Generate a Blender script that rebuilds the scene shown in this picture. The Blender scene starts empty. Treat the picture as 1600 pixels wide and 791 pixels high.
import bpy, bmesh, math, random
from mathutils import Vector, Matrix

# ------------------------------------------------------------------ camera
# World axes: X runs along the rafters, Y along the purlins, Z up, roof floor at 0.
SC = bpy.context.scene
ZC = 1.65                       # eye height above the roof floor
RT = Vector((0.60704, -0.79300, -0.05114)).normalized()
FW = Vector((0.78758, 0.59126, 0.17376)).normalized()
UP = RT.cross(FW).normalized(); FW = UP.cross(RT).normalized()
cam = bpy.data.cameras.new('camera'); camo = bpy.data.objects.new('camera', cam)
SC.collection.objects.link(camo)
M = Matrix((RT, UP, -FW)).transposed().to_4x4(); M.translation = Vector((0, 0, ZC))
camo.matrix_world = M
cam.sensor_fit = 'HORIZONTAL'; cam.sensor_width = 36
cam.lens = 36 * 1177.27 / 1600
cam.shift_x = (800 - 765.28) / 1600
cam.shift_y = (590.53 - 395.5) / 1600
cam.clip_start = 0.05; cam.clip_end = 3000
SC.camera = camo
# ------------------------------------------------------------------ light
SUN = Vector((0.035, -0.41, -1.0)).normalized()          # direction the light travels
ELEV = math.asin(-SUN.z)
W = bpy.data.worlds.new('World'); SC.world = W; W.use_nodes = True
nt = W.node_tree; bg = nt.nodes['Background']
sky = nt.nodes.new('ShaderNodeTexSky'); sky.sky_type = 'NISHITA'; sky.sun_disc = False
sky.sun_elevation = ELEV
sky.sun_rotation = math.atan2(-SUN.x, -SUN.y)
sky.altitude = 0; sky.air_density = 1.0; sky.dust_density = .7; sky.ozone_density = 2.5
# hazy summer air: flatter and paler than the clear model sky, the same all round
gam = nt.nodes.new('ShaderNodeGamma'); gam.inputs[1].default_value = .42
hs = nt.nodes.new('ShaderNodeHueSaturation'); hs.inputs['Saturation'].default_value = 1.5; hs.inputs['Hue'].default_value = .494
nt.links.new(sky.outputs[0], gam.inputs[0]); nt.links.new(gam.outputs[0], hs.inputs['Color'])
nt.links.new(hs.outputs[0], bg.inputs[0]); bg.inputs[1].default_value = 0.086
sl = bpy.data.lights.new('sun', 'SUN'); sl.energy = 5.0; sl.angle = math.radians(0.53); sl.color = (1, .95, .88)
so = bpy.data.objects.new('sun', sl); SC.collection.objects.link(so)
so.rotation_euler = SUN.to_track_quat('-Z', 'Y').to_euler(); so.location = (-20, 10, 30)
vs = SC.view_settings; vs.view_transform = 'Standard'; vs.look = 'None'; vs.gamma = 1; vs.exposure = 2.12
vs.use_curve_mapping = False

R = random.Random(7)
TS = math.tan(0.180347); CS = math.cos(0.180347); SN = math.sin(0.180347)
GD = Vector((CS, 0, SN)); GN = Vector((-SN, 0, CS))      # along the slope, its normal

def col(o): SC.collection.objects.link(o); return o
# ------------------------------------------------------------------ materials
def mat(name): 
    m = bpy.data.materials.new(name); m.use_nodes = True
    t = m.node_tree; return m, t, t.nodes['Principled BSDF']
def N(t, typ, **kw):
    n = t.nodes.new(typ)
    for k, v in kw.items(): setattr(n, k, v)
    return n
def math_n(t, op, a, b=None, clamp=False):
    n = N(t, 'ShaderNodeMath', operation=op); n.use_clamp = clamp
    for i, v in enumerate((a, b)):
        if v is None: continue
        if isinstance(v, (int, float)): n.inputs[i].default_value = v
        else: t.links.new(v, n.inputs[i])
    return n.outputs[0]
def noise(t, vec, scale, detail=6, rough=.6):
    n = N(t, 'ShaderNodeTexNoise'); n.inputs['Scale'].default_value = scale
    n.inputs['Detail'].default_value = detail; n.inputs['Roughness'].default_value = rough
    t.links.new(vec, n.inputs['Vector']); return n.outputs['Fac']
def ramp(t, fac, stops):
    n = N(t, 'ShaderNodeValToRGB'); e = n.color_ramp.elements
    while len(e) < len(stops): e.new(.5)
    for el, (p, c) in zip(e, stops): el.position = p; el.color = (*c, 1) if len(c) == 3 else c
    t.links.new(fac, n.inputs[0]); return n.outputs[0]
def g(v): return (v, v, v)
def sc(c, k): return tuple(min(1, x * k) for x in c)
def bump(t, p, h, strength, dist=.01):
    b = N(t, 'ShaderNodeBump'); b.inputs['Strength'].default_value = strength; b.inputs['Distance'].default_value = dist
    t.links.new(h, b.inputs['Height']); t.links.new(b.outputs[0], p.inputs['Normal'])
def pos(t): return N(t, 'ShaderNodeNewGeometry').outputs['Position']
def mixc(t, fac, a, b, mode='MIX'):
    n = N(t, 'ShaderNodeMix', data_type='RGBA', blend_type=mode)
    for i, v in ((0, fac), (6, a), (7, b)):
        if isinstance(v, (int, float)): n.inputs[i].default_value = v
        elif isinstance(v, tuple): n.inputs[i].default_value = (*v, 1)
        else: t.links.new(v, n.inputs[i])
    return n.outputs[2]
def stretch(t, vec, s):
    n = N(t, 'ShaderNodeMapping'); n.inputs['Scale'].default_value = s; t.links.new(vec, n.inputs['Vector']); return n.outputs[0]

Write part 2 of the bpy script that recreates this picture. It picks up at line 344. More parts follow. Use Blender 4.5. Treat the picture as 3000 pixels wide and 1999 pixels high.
· · · · ·
Repeat each record exactly. Omit nothing.

## PROBLEM SOLUTION
Generate a Blender script that rebuilds the scene shown in this picture. The Blender scene starts empty. Treat the picture as 1600 pixels wide and 791 pixels high.
import bpy, bmesh, math, random
from mathutils import Vector, Matrix

# ------------------------------------------------------------------ camera
# World axes: X runs along the rafters, Y along the purlins, Z up, roof floor at 0.
SC = bpy.context.scene
ZC = 1.65                       # eye height above the roof floor
RT = Vector((0.60704, -0.79300, -0.05114)).normalized()
FW = Vector((0.78758, 0.59126, 0.17376)).normalized()
UP = RT.cross(FW).normalized(); FW = UP.cross(RT).normalized()
cam = bpy.data.cameras.new('camera'); camo = bpy.data.objects.new('camera', cam)
SC.collection.objects.link(camo)
M = Matrix((RT, UP, -FW)).transposed().to_4x4(); M.translation = Vector((0, 0, ZC))
camo.matrix_world = M
cam.sensor_fit = 'HORIZONTAL'; cam.sensor_width = 36
cam.lens = 36 * 1177.27 / 1600
cam.shift_x = (800 - 765.28) / 1600
cam.shift_y = (590.53 - 395.5) / 1600
cam.clip_start = 0.05; cam.clip_end = 3000
SC.camera = camo
# ------------------------------------------------------------------ light
SUN = Vector((0.035, -0.41, -1.0)).normalized()          # direction the light travels
ELEV = math.asin(-SUN.z)
W = bpy.data.worlds.new('World'); SC.world = W; W.use_nodes = True
nt = W.node_tree; bg = nt.nodes['Background']
sky = nt.nodes.new('ShaderNodeTexSky'); sky.sky_type = 'NISHITA'; sky.sun_disc = False
sky.sun_elevation = ELEV
sky.sun_rotation = math.atan2(-SUN.x, -SUN.y)
sky.altitude = 0; sky.air_density = 1.0; sky.dust_density = .7; sky.ozone_density = 2.5
# hazy summer air: flatter and paler than the clear model sky, the same all round
gam = nt.nodes.new('ShaderNodeGamma'); gam.inputs[1].default_value = .42
hs = nt.nodes.new('ShaderNodeHueSaturation'); hs.inputs['Saturation'].default_value = 1.5; hs.inputs['Hue'].default_value = .494
nt.links.new(sky.outputs[0], gam.inputs[0]); nt.links.new(gam.outputs[0], hs.inputs['Color'])
nt.links.new(hs.outputs[0], bg.inputs[0]); bg.inputs[1].default_value = 0.086
sl = bpy.data.lights.new('sun', 'SUN'); sl.energy = 5.0; sl.angle = math.radians(0.53); sl.color = (1, .95, .88)
so = bpy.data.objects.new('sun', sl); SC.collection.objects.link(so)
so.rotation_euler = SUN.to_track_quat('-Z', 'Y').to_euler(); so.location = (-20, 10, 30)
vs = SC.view_settings; vs.view_transform = 'Standard'; vs.look = 'None'; vs.gamma = 1; vs.exposure = 2.12
vs.use_curve_mapping = False

R = random.Random(7)
TS = math.tan(0.180347); CS = math.cos(0.180347); SN = math.sin(0.180347)
GD = Vector((CS, 0, SN)); GN = Vector((-SN, 0, CS))      # along the slope, its normal

def col(o): SC.collection.objects.link(o); return o
# ------------------------------------------------------------------ materials
def mat(name): 
    m = bpy.data.materials.new(name); m.use_nodes = True
    t = m.node_tree; return m, t, t.nodes['Principled BSDF']
def N(t, typ, **kw):
    n = t.nodes.new(typ)
    for k, v in kw.items(): setattr(n, k, v)
    return n
def math_n(t, op, a, b=None, clamp=False):
    n = N(t, 'ShaderNodeMath', operation=op); n.use_clamp = clamp
    for i, v in enumerate((a, b)):
        if v is None: continue
        if isinstance(v, (int, float)): n.inputs[i].default_value = v
        else: t.links.new(v, n.inputs[i])
    return n.outputs[0]
def noise(t, vec, scale, detail=6, rough=.6):
    n = N(t, 'ShaderNodeTexNoise'); n.inputs['Scale'].default_value = scale
    n.inputs['Detail'].default_value = detail; n.inputs['Roughness'].default_value = rough
    t.links.new(vec, n.inputs['Vector']); return n.outputs['Fac']
def ramp(t, fac, stops):
    n = N(t, 'ShaderNodeValToRGB'); e = n.color_ramp.elements
    while len(e) < len(stops): e.new(.5)
    for el, (p, c) in zip(e, stops): el.position = p; el.color = (*c, 1) if len(c) == 3 else c
    t.links.new(fac, n.inputs[0]); return n.outputs[0]
def g(v): return (v, v, v)
def sc(c, k): return tuple(min(1, x * k) for x in c)
def bump(t, p, h, strength, dist=.01):
    b = N(t, 'ShaderNodeBump'); b.inputs['Strength'].default_value = strength; b.inputs['Distance'].default_value = dist
    t.links.new(h, b.inputs['Height']); t.links.new(b.outputs[0], p.inputs['Normal'])
def pos(t): return N(t, 'ShaderNodeNewGeometry').outputs['Position']
def mixc(t, fac, a, b, mode='MIX'):
    n = N(t, 'ShaderNodeMix', data_type='RGBA', blend_type=mode)
    for i, v in ((0, fac), (6, a), (7, b)):
        if isinstance(v, (int, float)): n.inputs[i].default_value = v
        elif isinstance(v, tuple): n.inputs[i].default_value = (*v, 1)
        else: t.links.new(v, n.inputs[i])
    return n.outputs[2]
def stretch(t, vec, s):
    n = N(t, 'ShaderNodeMapping'); n.inputs['Scale'].default_value = s; t.links.new(vec, n.inputs['Vector']); return n.outputs[0]

Write part 2 of the bpy script that recreates this picture. It picks up at line 344. More parts follow. Use Blender 4.5. Treat the picture as 3000 pixels wide and 1999 pixels high.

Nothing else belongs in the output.